Cops are not social workers, even if they persistently come into contact with social services. One of the key angles of inquiry directed at Morrison by counsel assisting Greggery last week went directly to the ministerial schtick of a so-called tough cop on the welfare beat, and whether this attitude permeated the actions of the DHS.

Morrisson defended cracking down on welfare fraud as a staple of both sides of politics, and a laudable pursuit in itself. Sadly, in the first part, he is right.

The pre-canned welfare-fraud crackdown to welcome a new government is one of the saddest and most tired tropes of Centrelink and Human Services over the decades, but it comes from within the bureaucracy. It is routinely offered up as an easy media win that is electorally saleable.

It was a cheap stunt, but when Morrison threw a heap of press releases from former ministers, including  Graham Richardson and Tanya Plibersek, into evidence as proof that all sides love a crackdown, he was deliberately dragging his political foes down into the mud with him.

No minister likes to admit it, but they are often managed by their departments, one of the reasons Morrisson issued the very overt warning to the APS in his now infamous IPAA speech that he expected his ministers to take decisions and make policy and bureaucrats to obediently deliver these.

Bonzai fig leaf


This, of course, jars with Morrison’s plea that neither he nor his ministers knew robodebt was illegal and, by extension, that they were poorly served by their public service advisors. But again, it doesn’t reflect at all well on the culture of the agency, and hangs the bureaucracy out to dry for two key reasons.

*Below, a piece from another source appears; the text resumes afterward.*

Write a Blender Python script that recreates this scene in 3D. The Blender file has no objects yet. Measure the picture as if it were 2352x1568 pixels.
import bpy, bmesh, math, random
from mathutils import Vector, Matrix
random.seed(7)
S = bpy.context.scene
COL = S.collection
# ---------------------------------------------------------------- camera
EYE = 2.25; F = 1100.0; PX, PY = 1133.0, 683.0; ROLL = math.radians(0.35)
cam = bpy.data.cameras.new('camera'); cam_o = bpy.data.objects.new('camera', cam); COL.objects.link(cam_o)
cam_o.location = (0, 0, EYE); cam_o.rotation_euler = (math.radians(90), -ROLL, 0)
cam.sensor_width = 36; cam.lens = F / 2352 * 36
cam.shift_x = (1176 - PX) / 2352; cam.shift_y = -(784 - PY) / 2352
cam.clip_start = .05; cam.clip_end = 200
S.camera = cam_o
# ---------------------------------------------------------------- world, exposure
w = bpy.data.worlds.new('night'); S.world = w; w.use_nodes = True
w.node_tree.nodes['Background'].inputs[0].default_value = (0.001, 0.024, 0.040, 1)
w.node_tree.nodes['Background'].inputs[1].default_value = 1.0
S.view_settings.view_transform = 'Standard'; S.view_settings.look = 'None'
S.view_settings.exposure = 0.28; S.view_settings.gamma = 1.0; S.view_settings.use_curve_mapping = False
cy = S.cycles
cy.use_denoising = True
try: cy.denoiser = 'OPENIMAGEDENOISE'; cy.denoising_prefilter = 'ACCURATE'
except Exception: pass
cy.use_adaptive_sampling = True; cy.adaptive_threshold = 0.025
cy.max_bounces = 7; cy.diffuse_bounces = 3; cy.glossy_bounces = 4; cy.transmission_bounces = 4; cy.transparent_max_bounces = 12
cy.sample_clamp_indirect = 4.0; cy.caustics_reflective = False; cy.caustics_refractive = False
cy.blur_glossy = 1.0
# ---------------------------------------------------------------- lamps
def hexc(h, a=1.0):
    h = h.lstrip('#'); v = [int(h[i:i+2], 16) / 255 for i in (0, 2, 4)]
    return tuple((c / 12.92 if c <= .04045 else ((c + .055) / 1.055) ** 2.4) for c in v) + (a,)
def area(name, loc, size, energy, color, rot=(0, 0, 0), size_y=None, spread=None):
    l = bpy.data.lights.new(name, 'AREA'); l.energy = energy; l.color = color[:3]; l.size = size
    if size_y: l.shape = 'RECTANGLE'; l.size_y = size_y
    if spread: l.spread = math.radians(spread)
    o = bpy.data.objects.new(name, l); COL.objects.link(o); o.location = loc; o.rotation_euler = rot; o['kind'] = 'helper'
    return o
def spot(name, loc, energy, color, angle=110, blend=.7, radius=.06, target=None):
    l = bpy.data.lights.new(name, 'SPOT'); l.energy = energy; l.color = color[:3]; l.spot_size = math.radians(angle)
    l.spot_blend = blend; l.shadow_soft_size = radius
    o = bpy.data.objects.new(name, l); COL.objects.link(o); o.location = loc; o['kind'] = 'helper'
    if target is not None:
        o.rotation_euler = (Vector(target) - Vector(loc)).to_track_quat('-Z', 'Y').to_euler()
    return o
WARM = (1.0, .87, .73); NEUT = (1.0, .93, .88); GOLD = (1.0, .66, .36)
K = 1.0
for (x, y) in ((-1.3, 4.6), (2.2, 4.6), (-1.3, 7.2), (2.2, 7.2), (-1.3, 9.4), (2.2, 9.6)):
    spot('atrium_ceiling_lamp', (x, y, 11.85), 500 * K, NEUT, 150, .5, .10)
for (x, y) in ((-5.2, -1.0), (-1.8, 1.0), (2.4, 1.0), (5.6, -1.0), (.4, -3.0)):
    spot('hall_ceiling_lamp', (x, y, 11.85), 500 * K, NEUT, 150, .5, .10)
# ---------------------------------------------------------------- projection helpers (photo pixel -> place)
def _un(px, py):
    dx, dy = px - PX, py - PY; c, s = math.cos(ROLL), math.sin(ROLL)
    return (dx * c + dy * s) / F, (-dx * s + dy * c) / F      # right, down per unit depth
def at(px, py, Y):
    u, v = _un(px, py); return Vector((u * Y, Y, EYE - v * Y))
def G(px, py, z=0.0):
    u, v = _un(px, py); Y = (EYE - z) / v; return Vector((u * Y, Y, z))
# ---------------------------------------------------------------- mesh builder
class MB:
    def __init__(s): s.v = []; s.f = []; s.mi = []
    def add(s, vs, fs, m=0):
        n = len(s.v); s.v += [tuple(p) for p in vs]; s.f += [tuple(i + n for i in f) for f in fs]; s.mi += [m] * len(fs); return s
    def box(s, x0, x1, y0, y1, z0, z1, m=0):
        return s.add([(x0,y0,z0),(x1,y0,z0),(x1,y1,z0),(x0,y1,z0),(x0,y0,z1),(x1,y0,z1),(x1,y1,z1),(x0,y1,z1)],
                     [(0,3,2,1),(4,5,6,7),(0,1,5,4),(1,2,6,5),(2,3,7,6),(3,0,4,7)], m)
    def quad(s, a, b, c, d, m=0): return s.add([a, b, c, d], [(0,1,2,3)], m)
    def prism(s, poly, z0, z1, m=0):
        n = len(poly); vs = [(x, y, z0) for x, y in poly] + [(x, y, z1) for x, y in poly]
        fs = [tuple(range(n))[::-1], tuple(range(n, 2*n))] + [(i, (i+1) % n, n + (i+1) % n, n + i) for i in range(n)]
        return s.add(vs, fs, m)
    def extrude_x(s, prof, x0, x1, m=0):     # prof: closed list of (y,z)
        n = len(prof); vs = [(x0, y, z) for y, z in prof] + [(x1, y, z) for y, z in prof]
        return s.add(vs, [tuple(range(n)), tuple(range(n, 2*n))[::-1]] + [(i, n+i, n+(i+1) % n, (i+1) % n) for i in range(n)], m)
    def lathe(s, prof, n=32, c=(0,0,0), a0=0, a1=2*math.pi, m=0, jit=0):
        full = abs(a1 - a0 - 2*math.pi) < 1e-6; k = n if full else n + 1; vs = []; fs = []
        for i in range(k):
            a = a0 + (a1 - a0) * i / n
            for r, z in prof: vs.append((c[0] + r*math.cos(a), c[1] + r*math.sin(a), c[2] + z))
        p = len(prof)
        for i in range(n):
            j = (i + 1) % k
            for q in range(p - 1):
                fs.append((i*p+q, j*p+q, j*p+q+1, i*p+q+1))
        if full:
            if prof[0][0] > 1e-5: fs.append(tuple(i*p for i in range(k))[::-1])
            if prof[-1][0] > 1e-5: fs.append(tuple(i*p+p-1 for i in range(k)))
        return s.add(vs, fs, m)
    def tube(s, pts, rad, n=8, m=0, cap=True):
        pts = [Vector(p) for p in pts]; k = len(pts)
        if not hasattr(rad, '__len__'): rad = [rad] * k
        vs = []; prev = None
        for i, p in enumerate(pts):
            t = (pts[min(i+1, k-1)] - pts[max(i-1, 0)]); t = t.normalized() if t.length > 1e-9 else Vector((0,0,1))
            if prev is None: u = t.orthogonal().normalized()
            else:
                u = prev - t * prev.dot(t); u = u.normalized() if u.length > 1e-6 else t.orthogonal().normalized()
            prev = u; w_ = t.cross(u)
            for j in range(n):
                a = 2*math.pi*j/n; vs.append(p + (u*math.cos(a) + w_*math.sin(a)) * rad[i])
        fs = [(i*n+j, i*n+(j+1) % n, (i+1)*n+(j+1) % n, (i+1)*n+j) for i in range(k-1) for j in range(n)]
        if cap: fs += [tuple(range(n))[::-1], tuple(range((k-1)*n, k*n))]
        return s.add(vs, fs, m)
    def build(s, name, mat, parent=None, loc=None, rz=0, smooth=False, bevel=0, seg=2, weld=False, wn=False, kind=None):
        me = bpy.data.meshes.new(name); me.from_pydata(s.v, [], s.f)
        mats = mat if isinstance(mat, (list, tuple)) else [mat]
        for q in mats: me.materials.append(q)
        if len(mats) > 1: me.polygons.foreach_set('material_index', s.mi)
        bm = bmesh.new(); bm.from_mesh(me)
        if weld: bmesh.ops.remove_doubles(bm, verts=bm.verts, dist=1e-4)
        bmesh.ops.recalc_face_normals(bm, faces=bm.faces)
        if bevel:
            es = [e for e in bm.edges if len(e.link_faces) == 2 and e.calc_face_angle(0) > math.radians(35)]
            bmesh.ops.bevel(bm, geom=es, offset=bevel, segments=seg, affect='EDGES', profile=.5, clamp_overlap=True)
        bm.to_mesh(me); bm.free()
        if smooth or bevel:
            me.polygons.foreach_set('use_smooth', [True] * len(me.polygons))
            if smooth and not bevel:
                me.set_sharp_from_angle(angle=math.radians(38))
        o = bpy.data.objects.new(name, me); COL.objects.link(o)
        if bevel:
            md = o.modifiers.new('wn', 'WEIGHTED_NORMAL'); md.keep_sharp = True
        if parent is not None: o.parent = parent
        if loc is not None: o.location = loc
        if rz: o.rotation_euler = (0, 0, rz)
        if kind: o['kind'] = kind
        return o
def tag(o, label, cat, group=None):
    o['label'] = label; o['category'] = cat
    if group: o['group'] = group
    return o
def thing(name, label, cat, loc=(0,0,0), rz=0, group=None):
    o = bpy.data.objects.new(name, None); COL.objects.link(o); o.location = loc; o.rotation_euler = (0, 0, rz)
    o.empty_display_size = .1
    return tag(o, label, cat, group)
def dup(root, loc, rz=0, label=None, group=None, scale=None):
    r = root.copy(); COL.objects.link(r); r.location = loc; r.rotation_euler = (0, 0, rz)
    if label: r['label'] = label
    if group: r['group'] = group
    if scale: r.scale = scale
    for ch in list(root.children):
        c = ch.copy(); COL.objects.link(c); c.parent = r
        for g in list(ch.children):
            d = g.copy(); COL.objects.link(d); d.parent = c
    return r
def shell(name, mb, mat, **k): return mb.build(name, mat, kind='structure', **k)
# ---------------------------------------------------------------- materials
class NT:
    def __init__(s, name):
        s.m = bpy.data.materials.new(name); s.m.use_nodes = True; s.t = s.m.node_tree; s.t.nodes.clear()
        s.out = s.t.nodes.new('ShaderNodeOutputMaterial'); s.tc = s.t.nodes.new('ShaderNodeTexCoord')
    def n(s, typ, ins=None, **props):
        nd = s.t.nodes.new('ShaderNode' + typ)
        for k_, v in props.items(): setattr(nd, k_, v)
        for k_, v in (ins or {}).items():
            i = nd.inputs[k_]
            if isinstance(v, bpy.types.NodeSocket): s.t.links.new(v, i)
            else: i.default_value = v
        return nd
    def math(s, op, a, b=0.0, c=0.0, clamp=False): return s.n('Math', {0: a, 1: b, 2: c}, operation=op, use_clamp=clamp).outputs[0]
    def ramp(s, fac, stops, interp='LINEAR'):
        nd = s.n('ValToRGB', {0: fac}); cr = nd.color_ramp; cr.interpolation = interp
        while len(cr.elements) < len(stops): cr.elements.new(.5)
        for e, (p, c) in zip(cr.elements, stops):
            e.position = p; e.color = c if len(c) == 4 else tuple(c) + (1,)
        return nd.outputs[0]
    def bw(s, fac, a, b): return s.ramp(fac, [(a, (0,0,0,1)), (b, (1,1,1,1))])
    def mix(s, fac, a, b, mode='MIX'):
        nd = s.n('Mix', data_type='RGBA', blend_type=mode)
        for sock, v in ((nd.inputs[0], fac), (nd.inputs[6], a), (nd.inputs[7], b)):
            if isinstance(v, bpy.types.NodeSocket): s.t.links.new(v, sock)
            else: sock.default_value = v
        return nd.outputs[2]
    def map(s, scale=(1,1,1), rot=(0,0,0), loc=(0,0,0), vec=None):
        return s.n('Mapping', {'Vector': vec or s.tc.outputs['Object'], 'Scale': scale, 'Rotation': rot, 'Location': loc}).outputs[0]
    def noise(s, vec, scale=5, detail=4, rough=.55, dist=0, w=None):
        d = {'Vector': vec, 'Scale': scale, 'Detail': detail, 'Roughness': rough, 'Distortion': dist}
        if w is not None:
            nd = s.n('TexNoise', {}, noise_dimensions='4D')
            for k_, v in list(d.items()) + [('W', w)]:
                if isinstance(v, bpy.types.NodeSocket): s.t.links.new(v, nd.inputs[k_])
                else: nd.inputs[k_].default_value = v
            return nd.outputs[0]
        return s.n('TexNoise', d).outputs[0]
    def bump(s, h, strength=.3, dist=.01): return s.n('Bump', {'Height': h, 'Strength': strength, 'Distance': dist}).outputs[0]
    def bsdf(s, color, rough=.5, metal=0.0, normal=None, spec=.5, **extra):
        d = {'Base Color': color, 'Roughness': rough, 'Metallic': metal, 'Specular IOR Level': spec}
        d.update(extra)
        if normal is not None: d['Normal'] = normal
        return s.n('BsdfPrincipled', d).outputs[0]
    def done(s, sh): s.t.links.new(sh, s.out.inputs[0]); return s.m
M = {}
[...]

Firstly, if the advice on robodebt’s legality bowled up to Morrison, Payne, Tudge, Porter and others was defective and then allowed to continue as an aberrant policy that later crashed and burned, this logically means the bureaucracy was not up to the task.

Secondly, if bureaucrats suspected robodebt was legally undercooked but stayed silent to appease activist ministers, that’s actually worse because it abrogates the duty care to contest clearly dud propositions.

If it transpires that DHS actually tried to re-engineer robodebt to retrofit legality, for example by fudging the origin of data sources and how data-matching processes were undertaken to construe illegal debts people could not reasonably contest, this is maladministration at its very core, and it will go much deeper than the government of the day.